May 30, 2013

Spring Breakers (2012) / a chance to see something different


"I'm tired of seeing the same thing. This is our chance to see something different."

I'd been to movies fifteen times this year. After seeing The Great Gatsby last week I counted my 2013 cinema visits so far. So, fifteen. Then I counted the times that had actually managed to blow my mind a little, or shake my core, or whatever. One. That was the first movie I saw in cinema this year, The Impossible, and the core-shaking related to that experience had to do with the unnatural amount of crying, obviously. But one core-shaker in fifteen movies; I don't really like those numbers. Sure, there had been some minor shakes. Sure, I wasn't always looking for an experience that would blow up my brain. Sure, sometimes I just wanted to be entertained.

But come on. One in fifteen. I was getting really tired of seeing okay movies. Fine movies. Pretty good movies. Movies that weren't bad but they just lacked that something. I saw the Spring Breakers trailer some time ago and was a bit confused by Disney stars in bikinis and all that booty-shaking and James Franco looking extremely shady. Then I saw some reviews. So I thought I'd go see it. Might as well make it one in sixteen, right? Well, turns out Spring Breakers was just the core-shaker that I was longing for. I honestly can't tell you how happy I felt half-way through the film, as I felt my mind sneakily blowing somewhere in the back of my head. I wasn't sure what I was seeing. I had never seen anything quite like it before. It was something different, and I liked it.

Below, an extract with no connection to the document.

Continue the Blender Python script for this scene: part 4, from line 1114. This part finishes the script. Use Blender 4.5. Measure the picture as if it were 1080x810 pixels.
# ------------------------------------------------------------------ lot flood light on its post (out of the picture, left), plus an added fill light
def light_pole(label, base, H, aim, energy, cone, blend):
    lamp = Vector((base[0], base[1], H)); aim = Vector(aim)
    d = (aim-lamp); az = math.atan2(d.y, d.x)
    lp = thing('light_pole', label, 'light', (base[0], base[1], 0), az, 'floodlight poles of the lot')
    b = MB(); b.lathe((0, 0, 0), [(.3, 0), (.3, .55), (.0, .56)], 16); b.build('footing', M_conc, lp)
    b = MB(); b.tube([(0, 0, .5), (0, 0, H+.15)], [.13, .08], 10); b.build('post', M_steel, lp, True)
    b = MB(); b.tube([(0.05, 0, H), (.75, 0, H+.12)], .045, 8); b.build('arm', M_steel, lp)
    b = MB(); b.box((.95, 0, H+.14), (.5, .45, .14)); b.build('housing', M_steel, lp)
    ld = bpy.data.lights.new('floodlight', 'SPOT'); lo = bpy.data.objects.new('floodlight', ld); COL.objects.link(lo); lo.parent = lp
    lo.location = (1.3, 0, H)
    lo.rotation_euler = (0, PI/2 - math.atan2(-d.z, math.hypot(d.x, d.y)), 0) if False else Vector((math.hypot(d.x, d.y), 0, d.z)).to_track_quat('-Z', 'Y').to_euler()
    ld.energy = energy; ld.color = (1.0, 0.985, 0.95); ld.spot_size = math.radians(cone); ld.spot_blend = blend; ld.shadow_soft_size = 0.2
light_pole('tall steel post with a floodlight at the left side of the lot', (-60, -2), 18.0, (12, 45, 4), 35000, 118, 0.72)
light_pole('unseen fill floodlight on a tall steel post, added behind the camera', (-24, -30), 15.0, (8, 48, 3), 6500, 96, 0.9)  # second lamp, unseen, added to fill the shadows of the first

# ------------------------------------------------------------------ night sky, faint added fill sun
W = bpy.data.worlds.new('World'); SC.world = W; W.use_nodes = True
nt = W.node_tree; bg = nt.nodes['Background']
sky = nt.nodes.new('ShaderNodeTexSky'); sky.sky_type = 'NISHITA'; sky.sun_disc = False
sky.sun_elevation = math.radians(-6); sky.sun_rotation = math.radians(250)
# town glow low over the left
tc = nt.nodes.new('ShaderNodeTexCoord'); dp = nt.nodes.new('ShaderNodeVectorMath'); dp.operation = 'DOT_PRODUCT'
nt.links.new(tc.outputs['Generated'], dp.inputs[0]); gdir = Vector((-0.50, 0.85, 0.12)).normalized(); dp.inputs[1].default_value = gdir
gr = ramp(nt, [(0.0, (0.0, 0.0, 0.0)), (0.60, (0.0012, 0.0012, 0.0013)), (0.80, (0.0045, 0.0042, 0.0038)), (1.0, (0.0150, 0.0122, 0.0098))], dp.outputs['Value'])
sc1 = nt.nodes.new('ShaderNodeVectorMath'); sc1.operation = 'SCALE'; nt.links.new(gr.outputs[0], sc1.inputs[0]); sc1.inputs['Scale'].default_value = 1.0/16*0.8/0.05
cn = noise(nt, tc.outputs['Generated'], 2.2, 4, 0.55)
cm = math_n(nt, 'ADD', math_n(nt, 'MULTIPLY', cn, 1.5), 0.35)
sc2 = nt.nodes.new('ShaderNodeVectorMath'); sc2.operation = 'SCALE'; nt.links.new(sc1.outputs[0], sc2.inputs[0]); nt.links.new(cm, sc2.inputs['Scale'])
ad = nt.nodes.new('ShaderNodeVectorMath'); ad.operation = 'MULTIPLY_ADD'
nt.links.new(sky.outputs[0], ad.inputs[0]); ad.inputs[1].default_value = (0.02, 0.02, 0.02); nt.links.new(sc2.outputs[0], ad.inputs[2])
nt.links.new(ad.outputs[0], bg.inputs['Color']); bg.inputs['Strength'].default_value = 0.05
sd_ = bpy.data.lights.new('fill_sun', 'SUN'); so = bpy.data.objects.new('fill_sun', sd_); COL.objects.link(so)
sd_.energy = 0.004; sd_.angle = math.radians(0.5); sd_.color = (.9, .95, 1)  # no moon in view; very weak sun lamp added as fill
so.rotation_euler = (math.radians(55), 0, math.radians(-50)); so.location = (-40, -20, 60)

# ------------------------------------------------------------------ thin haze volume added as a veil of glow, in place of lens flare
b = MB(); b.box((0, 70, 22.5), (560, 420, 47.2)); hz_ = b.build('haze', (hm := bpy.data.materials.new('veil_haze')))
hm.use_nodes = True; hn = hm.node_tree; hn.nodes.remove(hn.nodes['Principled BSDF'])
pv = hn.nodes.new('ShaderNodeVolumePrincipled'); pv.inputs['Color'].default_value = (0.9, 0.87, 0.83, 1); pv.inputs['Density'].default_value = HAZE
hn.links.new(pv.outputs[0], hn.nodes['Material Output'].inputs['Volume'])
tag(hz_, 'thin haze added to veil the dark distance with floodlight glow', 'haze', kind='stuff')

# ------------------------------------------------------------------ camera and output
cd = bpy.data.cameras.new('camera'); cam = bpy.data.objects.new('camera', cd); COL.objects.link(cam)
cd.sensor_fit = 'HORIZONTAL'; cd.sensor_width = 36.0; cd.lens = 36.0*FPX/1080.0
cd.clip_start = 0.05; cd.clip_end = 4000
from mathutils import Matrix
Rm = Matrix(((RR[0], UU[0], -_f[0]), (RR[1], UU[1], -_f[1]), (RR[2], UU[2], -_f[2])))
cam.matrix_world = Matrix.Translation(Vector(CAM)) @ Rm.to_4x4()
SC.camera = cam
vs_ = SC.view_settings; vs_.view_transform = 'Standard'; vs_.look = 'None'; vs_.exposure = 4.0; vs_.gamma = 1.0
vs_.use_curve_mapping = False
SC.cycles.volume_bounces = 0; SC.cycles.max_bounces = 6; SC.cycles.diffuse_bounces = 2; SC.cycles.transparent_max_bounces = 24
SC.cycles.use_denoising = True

Spring Breakers features four college girls, stuck in a small town with the same old faces, same old lecture halls, and the same old lectures about racial segregation, which I thought sounded so interesting I would've loved to keep listening. Hah. Nerd, I know... Everyone is heading down to Florida for spring break, for some epic partying, drinking and promiscuous activity, but the girls are out of money. They decide they need to go to Florida, whatever it takes. They need to get out and experience something different.

At some point during the film something quite random and very nerdy popped into my head. The girls' behavior reminded me very much of the Salem witch trials. Being somewhat of a semi-expert (ahem) on what went on in 1692 in the small Salem Village in New England, I thought about the girls in Salem who were bored and frustrated by the lack of meaningful activities and the few opportunities the Puritan society had to offer for them, and thus in accusing people of witchcraft they found a way to acquire power, get attention and feel worth-while. Not that different from the bored college girls who went to look for their end of the rainbow from the mixed madness of booze, drugs, sex, money and guns. Isn't that what power is? What the ultimate meaning of everything is?

The silent but powerful critique towards modern society is what made the film blow my mind away, way away. I don't really know how to talk about it. The girls set off to look for meaning, thinking they know where to find it, but returning empty-handed. Empty-headed. Empty. Their lives just as empty as before, if not emptier. The world is thoroughly messing us up, and we know it, but this won't stop it. In Spring Breakers, the endless and repetitive shots of naked or half-naked bodies, in close-up and slow-motion, should disturb you or at least affect you in some way. But you see the booties shaking right in front of your face, again and again, and you see the people screaming in the ecstasy of being wasted, young and good-looking, and you just see how embarrassing and almost grotesque the whole thing is. We see so much booty-shaking it becomes absolutely ridiculous. Isn't that the meaning of life, as it's constantly pushed down our throats? Bikinis and big booties, y'all, that's what life is about.

Many people have said the genre of the film is very difficult to determine, and I agree. But I don't ever agree when they call it a comedy. For me, it wasn't a comedy at all. I also watched a few interviews with the cast and my mind blew once again, this time because of the idiotic way the interviewers approached the film and thus the actors. I guess the beauty of the film is that there are a million different ways to see it and understand it. But I'd call the movie a tragedy rather than a comedy... A satire, yes, but not in a funny way. A cheery, sexy movie about how awesome spring breaks are? Not. At. All. That's what you'd expect, but not. At. All.

A few technical details that, in addition to the social commentary, reinforced the process of my mind being blown: James Franco and how he'd somehow managed to transform himself into insane, disgusting, yet somehow appealing maniac, who lives and breaths his twisted idea of the American dream ("Look at my shit!"). The visual look of the film combined to the hectic style of editing, making me feel almost hypnotized. Then the Everytime scene, and thinking about all the things that Britney Spears represents... It seemed both fitting and twisted in this context. There's something else too, but it's been a few days since the core-shaking now that I'm finishing up this post, and I've forgotten the feeling I had right after.

After the film I saw a commercial on TV, attempting to make men buy suits by portraying a woman seductively lifting the hem of her tiny skirt. I saw Selena Gomez parading around in a music video where every moment, every shot, every body movement and look was over-sexualized, and I thought, "Oh, girl, didn't you learn anything from your movie?". Surely everyone realizes how ridiculous they look? Everything seemed absurd, like everything was a parody of itself. I guess that's what happens when something blows your mind.